# Brief
All lines holding the string "lathe" are to be shown.

# Source material
* * *

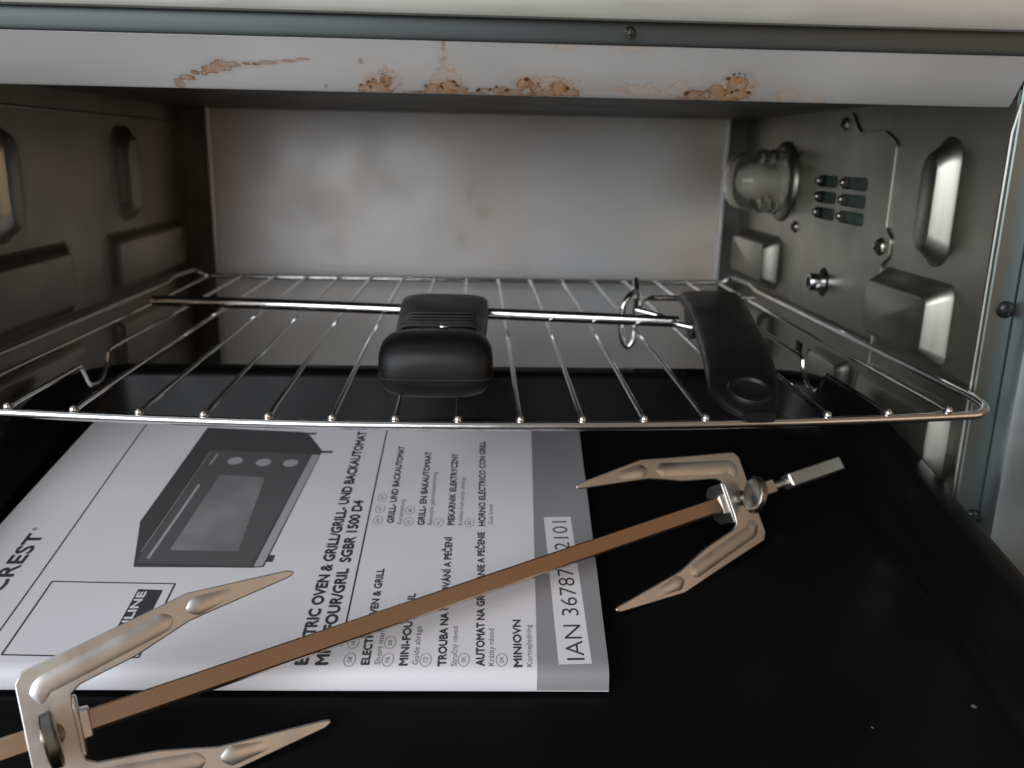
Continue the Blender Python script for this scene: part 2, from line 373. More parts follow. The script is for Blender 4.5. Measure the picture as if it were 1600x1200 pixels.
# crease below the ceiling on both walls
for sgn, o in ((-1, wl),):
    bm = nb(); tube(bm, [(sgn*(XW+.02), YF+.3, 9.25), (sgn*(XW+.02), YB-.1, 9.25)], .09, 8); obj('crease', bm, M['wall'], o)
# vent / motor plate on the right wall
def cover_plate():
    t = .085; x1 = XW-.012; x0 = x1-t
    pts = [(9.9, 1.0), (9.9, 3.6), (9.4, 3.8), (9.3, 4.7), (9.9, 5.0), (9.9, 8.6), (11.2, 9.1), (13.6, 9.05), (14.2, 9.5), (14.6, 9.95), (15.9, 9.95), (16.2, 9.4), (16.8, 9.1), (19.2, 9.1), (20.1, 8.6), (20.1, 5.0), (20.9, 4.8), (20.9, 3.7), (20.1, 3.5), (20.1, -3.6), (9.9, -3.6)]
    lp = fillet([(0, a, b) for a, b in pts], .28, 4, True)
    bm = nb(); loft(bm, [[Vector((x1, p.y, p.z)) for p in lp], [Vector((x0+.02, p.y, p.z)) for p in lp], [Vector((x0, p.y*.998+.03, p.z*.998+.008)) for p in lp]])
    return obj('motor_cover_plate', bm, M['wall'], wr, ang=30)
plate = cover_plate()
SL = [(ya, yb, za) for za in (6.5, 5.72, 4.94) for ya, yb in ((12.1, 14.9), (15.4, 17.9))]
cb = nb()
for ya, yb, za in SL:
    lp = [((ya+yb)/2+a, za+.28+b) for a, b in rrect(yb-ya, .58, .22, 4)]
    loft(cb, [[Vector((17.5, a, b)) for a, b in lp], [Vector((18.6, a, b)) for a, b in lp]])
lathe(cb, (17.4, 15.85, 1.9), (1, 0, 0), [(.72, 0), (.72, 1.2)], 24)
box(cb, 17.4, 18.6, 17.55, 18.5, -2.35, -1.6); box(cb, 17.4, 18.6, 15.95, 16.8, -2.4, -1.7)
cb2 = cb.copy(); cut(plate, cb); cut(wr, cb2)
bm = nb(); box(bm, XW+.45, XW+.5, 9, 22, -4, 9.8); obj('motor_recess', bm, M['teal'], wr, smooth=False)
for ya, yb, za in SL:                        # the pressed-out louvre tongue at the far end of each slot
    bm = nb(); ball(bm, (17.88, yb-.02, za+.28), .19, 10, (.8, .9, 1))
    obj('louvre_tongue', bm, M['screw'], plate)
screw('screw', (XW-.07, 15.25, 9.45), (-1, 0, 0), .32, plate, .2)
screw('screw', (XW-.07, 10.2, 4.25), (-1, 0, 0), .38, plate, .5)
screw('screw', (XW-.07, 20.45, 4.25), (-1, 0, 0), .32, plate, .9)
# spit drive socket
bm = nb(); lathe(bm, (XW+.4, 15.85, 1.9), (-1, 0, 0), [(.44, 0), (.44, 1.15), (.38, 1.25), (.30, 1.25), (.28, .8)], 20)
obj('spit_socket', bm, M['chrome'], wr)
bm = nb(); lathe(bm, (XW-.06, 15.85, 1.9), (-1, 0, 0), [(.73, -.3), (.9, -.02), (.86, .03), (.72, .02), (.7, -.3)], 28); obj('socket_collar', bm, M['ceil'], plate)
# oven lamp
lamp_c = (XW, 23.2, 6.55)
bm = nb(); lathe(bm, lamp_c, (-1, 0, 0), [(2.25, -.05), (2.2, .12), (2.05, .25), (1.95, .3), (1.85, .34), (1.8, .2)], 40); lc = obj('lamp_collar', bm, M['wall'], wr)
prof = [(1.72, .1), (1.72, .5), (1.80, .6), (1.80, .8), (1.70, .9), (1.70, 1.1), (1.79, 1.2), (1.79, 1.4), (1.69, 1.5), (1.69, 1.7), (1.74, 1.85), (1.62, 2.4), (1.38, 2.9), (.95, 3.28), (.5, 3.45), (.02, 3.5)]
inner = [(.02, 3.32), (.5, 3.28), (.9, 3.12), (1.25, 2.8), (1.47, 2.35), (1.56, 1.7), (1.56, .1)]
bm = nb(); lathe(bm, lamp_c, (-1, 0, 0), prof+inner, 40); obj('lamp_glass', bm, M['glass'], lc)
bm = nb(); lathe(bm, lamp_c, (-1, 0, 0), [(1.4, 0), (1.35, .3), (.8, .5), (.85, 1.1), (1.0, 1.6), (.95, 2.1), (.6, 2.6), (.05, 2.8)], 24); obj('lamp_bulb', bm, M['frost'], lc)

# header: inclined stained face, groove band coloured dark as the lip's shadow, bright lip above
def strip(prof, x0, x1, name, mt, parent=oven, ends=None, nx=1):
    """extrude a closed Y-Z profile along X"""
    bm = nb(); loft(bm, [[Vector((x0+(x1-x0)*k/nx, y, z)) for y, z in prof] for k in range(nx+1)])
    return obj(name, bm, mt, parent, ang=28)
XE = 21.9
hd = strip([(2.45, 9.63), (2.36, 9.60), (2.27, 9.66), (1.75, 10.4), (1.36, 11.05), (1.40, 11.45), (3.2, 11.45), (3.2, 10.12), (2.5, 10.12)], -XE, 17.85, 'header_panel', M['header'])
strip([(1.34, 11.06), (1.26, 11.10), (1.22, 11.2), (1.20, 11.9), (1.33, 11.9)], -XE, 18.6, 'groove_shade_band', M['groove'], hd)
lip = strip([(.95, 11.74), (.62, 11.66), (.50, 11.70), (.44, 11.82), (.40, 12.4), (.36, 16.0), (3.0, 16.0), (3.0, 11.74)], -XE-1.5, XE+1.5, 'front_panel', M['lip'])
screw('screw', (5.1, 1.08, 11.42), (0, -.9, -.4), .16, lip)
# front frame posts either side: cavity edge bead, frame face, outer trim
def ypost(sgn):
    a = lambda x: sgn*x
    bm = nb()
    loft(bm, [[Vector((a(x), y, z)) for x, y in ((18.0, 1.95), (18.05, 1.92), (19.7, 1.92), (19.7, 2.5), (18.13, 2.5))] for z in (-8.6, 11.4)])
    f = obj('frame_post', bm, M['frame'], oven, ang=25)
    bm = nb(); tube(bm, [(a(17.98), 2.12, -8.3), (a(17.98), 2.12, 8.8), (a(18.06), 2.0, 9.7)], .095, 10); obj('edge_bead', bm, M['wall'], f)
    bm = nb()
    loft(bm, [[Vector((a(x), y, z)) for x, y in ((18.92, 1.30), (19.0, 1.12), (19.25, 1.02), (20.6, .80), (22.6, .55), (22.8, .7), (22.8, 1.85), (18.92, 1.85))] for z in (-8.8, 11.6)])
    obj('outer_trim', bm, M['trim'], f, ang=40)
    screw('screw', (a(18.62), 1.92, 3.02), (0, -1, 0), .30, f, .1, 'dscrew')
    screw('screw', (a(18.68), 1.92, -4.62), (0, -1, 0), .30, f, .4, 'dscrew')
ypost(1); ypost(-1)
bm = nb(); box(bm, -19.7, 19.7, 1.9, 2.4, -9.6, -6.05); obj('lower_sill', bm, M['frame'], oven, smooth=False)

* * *

# Solution for this exercise
lathe(cb, (17.4, 15.85, 1.9), (1, 0, 0), [(.72, 0), (.72, 1.2)], 24)
bm = nb(); lathe(bm, (XW+.4, 15.85, 1.9), (-1, 0, 0), [(.44, 0), (.44, 1.15), (.38, 1.25), (.30, 1.25), (.28, .8)], 20)
bm = nb(); lathe(bm, (XW-.06, 15.85, 1.9), (-1, 0, 0), [(.73, -.3), (.9, -.02), (.86, .03), (.72, .02), (.7, -.3)], 28); obj('socket_collar', bm, M['ceil'], plate)
bm = nb(); lathe(bm, lamp_c, (-1, 0, 0), [(2.25, -.05), (2.2, .12), (2.05, .25), (1.95, .3), (1.85, .34), (1.8, .2)], 40); lc = obj('lamp_collar', bm, M['wall'], wr)
bm = nb(); lathe(bm, lamp_c, (-1, 0, 0), prof+inner, 40); obj('lamp_glass', bm, M['glass'], lc)
bm = nb(); lathe(bm, lamp_c, (-1, 0, 0), [(1.4, 0), (1.35, .3), (.8, .5), (.85, 1.1), (1.0, 1.6), (.95, 2.1), (.6, 2.6), (.05, 2.8)], 24); obj('lamp_bulb', bm, M['frost'], lc)